Восприняв и перевернув мысль Макса Вебера о «расколдованности» современного мира, Хайдеггер говорит о том, что современный человек заколдован миром техники. История Нового времени движется, пребывая под колдовскими чарами. Может ли она сбросить с себя это заклятие?
В 1933 году Хайдеггер верил, что коллективный прорыв на свободу из-под стальной скорлупы Нового времени уже стал исторической реальностью. Пять лет спустя он констатирует, что такого шанса принципиального поворота – в политической сфере – тогда вообще не было и в ближайшем будущем не предвидится. Теперь он понимает революцию и ее последствия как процесс, полностью укладывающийся в рамки тотальной мобилизации Нового времени, но еще не готов подвергнуть критической оценке собственную политическую ангажированность в начальный период этой революции.
Диагноз Хайдеггера: Новое время вступает в стадию жесточайшей конфронтации между конкурирующими проектами овладения миром – американизмом, коммунизмом и национал-социализмом. «Основополагающие установки» трех мировоззрений четко разграничены и решительно защищаются их сторонниками, однако все это происходит на общей почве (околдованного техникой) Нового времени. «Ради этой борьбы… человек вводит в действие неограниченную мощь всеобщего расчета, планирования и организации» (там же, 52).
Расчет характерен для американизма, планирование – для коммунизма, организация – для национал-социализма.
Если смотреть на вещи в глобальной перспективе, как предлагает Хайдеггер, который считал себя критиком Нового времени и в своих лекциях о Ницше назвал современность «эпохой завершенного обессмысливания» (N II, 9), то за всем этим угадывается единая «роковая взаимосвязь», если воспользоваться словами Адорно[321], употреблявшего иную терминологию.
Когда долго вглядываешься в темноту, в ней всегда можно что-то разглядеть. Хайдеггер тоже пытался обнаружить различия в окружавшей его сплошной тьме. Хотя Новое время в целом характеризуется тем, что «человек вообще и по существу стал субъектом», однако далеко не безразлично, «хочет ли и должен ли человек быть субъектом, – каковым в качестве новоевропейского существа он уже является, – как ограниченное своей прихотью и отпущенное на собственный произвол Я или как общественное Мы, как индивид или как общность, как лицо внутри социума или как рядовой член в организации, как государство и нация и народ или как общечеловеческий тип новоевропейского человека» (Время картины мира, 51).

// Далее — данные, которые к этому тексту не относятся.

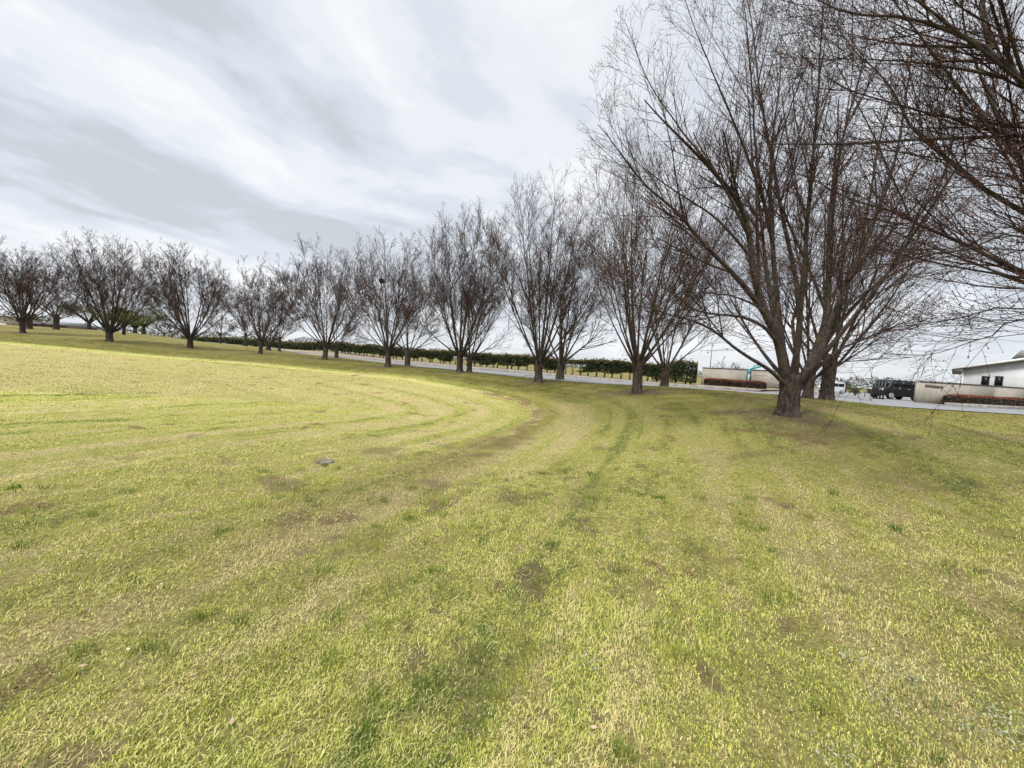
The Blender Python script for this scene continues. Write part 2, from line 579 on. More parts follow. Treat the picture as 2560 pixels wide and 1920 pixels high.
def bark_mat(name, c0, c1, moss=0.0):
    m, nt, b = new_mat(name, 0.9, 0.1)
    tc = N(nt, 'ShaderNodeTexCoord').outputs['Object']
    mp = N(nt, 'ShaderNodeMapping')
    mp.inputs['Scale'].default_value = (1, 1, 0.35)
    L(nt, tc, mp.inputs[0])
    n = noise(nt, mp.outputs[0], 16.0, 6.0, 0.7)
    n2 = noise(nt, tc, 1.6, 4.0, 0.6)
    c = mix_col(nt, map_range(nt, n, 0.32, 0.66), c0, c1)
    c = mix_col(nt, map_range(nt, n2, 0.48, 0.72, 0, 0.6), c, (0.082, 0.078, 0.070))
    if moss:
        c = mix_col(nt, map_range(nt, noise(nt, tc, 5.0, 5, .7), 0.56, 0.68, 0, moss), c, (0.10, 0.10, 0.045))
    L(nt, c, b.inputs['Base Color'])
    bp = N(nt, 'ShaderNodeBump')
    bp.inputs['Strength'].default_value = 0.9
    bp.inputs['Distance'].default_value = 0.03
    L(nt, n, bp.inputs['Height'])
    L(nt, bp.outputs[0], b.inputs['Normal'])
    return m


M_BARK = bark_mat('bark', (0.020, 0.015, 0.013), (0.090, 0.071, 0.061), 0.5)
M_TWIG = bark_mat('twig_bark', (0.028, 0.016, 0.014), (0.070, 0.041, 0.034))
M_BUD = simple('bud_scales', (0.140, 0.075, 0.058), 0.8, 0.1, 0.4, 3.0)
M_ASPHALT = simple('asphalt', (0.165, 0.167, 0.172), 0.8, 0.3, 0.12, 3.0, 0.3, 60)
M_CONC = simple('kerb_concrete', (0.22, 0.205, 0.185), 0.9, 0.15, 0.3, 4.0, 0.3, 30)
M_VERGE = simple('verge_earth', (0.20, 0.165, 0.12), 0.95, 0.1, 0.3, 2.5, 0.5, 30)
M_WALL = simple('rendered_wall', (0.285, 0.262, 0.228), 0.9, 0.1, 0.10, 2.0, 0.25, 60)
M_COPING = simple('wall_coping', (0.09, 0.085, 0.08), 0.85, 0.2, 0.2, 6.0)
M_WHITE = simple('white_paint', (0.56, 0.58, 0.60), 0.7, 0.25, 0.07, 1.5)
M_FASCIA = simple('fascia_paint', (0.62, 0.63, 0.64), 0.6, 0.3, 0.06, 4.0)
M_ROOF = simple('roof_sheet', (0.12, 0.12, 0.125), 0.6, 0.3, 0.15, 5.0)
M_GREY = simple('grey_plaster', (0.21, 0.21, 0.20), 0.85, 0.2, 0.2, 3.0)
M_BLACK = simple('black_paint', (0.012, 0.012, 0.016), 0.35, 0.4, 0.2, 3.0)
M_GLASS = simple('dark_glass', (0.006, 0.007, 0.010), 0.35, 0.2, 0.1, 3.0)
M_SILVER = simple('silver_metal', (0.50, 0.50, 0.51), 0.35, 0.5, 0.1, 8.0, metal=0.6)
M_RUBBER = simple('tyre_rubber', (0.018, 0.018, 0.018), 0.85, 0.2, 0.2, 10)
M_TEAL = simple('teal_paint', (0.015, 0.20, 0.21), 0.55, 0.3, 0.25, 6)
M_PALEPANEL = simple('pale_panel', (0.50, 0.56, 0.52), 0.6, 0.3, 0.1, 5)
M_LETTER = simple('dark_lettering', (0.02, 0.022, 0.03), 0.5, 0.3, 0.2, 10)
M_CREAM = simple('cream_cladding', (0.42, 0.38, 0.30), 0.85, 0.2, 0.1, 2)
M_BRICK = simple('brick_wall', (0.20, 0.135, 0.115), 0.9, 0.1, 0.2, 5)
M_BLUEROOF = simple('blue_roof', (0.05, 0.075, 0.11), 0.6, 0.3, 0.15, 3)
M_STEEL = simple('grey_steel', (0.16, 0.165, 0.17), 0.5, 0.4, 0.1, 6)


def leaf_mat(name, ca, cb, top=None):
    m, nt, b = new_mat(name, 0.6, 0.25)
    r = N(nt, 'ShaderNodeAttribute', attribute_name='rnd').outputs['Fac']
    c = mix_col(nt, r, ca, cb)
    if top:
        h = N(nt, 'ShaderNodeAttribute', attribute_name='new_growth').outputs['Fac']
        c = mix_col(nt, h, c, top)
    L(nt, c, b.inputs['Base Color'])
    return m


M_HEDGE = leaf_mat('hedge_leaves', (0.012, 0.022, 0.008), (0.036, 0.048, 0.013), (0.140, 0.118, 0.032))
M_REDHEDGE = leaf_mat('red_hedge_leaves', (0.020, 0.014, 0.010), (0.045, 0.030, 0.016), (0.225, 0.060, 0.030))
M_EVERGREEN = leaf_mat('evergreen_leaves', (0.050, 0.068, 0.014), (0.115, 0.120, 0.030))
M_DARKBUSH = leaf_mat('dark_bush_leaves', (0.024, 0.040, 0.018), (0.055, 0.075, 0.030))

# ------------------------------------------------------------------ ground sheet
rng = np.random.default_rng(11)


def build_ground():
    na, nr = 420, 330
    rad = np.concatenate([[0.0], 0.35 * (4000 / 0.35) ** (np.arange(nr - 1) / (nr - 2))])
    ang = np.arange(na) * 2 * math.pi / na
    X = (rad[:, None] * np.sin(ang)[None]).ravel()
    Y = (rad[:, None] * np.cos(ang)[None]).ravel()
    U, S = mow_us(X, Y)
    Z = gz(X, Y) + micro(X, Y) + relief(U, S, np.hypot(X, Y)) - 0.01
    idx = np.arange(nr * na).reshape(nr, na)
    a, b = idx[:-1], idx[1:]
    Q = np.stack([a, b, np.roll(b, -1, 1), np.roll(a, -1, 1)], -1).reshape(-1, 4)[:, ::-1]
    o = mesh_obj('ground', np.stack([X, Y, Z], 1), [Q], M_SOIL, smooth=True, attrs={'mow_u': U, 'mow_s': S, 'cover': np.clip(1.25 - np.hypot(X, Y) / 13, 0, 1), 'dirt': np.maximum(dirt_at(X, Y), bare_at(X, Y) * np.clip(1.0 - np.hypot(X, Y) / 14, .1, .75))})
    tag(o, 'mown dry lawn sloping up to the tree row', 'ground', kind='structure')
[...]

Что предпочитает сам Хайдеггер, очевидно. Он выразил это достаточно ясно, упомянув чуть дальше об «уродстве субъективизма в смысле индивидуализма». «Мы», «лицо внутри социума» и «народ» – таковы наименее безответственные формы бытия субъекта в Новое время. Подчеркивая это, Хайдеггер косвенным образом санкционирует собственную (былую) политическую активность – правда, он уже не оправдывает ее, как раньше, отсылкой на метафизическую революцию, но все же представляет как наилучший выбор в условиях всеобщего уродства, свойственного Новому времени. Однако, разумеется, и такой путь теперь уже не является в его глазах безусловно правильным или настоятельно необходимым.